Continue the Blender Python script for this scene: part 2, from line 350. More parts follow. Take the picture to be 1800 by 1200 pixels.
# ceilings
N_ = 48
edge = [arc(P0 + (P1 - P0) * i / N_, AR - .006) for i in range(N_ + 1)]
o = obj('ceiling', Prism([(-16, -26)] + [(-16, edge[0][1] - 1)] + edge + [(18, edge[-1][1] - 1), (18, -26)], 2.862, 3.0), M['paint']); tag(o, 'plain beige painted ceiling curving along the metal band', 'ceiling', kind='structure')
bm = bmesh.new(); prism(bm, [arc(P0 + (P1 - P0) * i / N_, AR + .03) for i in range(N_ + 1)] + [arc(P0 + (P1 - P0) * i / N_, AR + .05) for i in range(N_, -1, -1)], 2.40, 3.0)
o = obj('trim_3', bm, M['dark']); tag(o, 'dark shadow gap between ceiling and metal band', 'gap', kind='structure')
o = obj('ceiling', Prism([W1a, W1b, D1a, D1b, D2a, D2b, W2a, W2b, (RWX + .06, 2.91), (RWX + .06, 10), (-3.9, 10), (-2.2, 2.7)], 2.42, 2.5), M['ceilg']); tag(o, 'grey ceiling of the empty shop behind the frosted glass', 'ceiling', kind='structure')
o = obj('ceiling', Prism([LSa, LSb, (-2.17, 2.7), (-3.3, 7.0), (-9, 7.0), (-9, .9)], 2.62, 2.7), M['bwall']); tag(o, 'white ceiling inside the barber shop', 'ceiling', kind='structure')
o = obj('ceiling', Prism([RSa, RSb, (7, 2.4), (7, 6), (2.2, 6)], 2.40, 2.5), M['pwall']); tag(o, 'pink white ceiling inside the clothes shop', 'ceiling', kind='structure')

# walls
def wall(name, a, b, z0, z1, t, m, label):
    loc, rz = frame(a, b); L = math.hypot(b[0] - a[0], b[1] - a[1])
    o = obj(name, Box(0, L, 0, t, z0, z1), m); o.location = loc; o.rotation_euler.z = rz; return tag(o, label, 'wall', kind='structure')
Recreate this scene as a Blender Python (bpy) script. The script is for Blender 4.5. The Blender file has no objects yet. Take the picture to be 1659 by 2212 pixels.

• [Directions]
The records above are to be copied in full, exactly as written.

• [Response to this task]
Continue the Blender Python script for this scene: part 2, from line 350. More parts follow. Take the picture to be 1800 by 1200 pixels.
# ceilings
N_ = 48
edge = [arc(P0 + (P1 - P0) * i / N_, AR - .006) for i in range(N_ + 1)]
o = obj('ceiling', Prism([(-16, -26)] + [(-16, edge[0][1] - 1)] + edge + [(18, edge[-1][1] - 1), (18, -26)], 2.862, 3.0), M['paint']); tag(o, 'plain beige painted ceiling curving along the metal band', 'ceiling', kind='structure')
bm = bmesh.new(); prism(bm, [arc(P0 + (P1 - P0) * i / N_, AR + .03) for i in range(N_ + 1)] + [arc(P0 + (P1 - P0) * i / N_, AR + .05) for i in range(N_, -1, -1)], 2.40, 3.0)
o = obj('trim_3', bm, M['dark']); tag(o, 'dark shadow gap between ceiling and metal band', 'gap', kind='structure')
o = obj('ceiling', Prism([W1a, W1b, D1a, D1b, D2a, D2b, W2a, W2b, (RWX + .06, 2.91), (RWX + .06, 10), (-3.9, 10), (-2.2, 2.7)], 2.42, 2.5), M['ceilg']); tag(o, 'grey ceiling of the empty shop behind the frosted glass', 'ceiling', kind='structure')
o = obj('ceiling', Prism([LSa, LSb, (-2.17, 2.7), (-3.3, 7.0), (-9, 7.0), (-9, .9)], 2.62, 2.7), M['bwall']); tag(o, 'white ceiling inside the barber shop', 'ceiling', kind='structure')
o = obj('ceiling', Prism([RSa, RSb, (7, 2.4), (7, 6), (2.2, 6)], 2.40, 2.5), M['pwall']); tag(o, 'pink white ceiling inside the clothes shop', 'ceiling', kind='structure')

# walls
def wall(name, a, b, z0, z1, t, m, label):
    loc, rz = frame(a, b); L = math.hypot(b[0] - a[0], b[1] - a[1])
    o = obj(name, Box(0, L, 0, t, z0, z1), m); o.location = loc; o.rotation_euler.z = rz; return tag(o, label, 'wall', kind='structure')
Recreate this scene as a Blender Python (bpy) script. The script is for Blender 4.5. The Blender file has no objects yet. Take the picture to be 1659 by 2212 pixels.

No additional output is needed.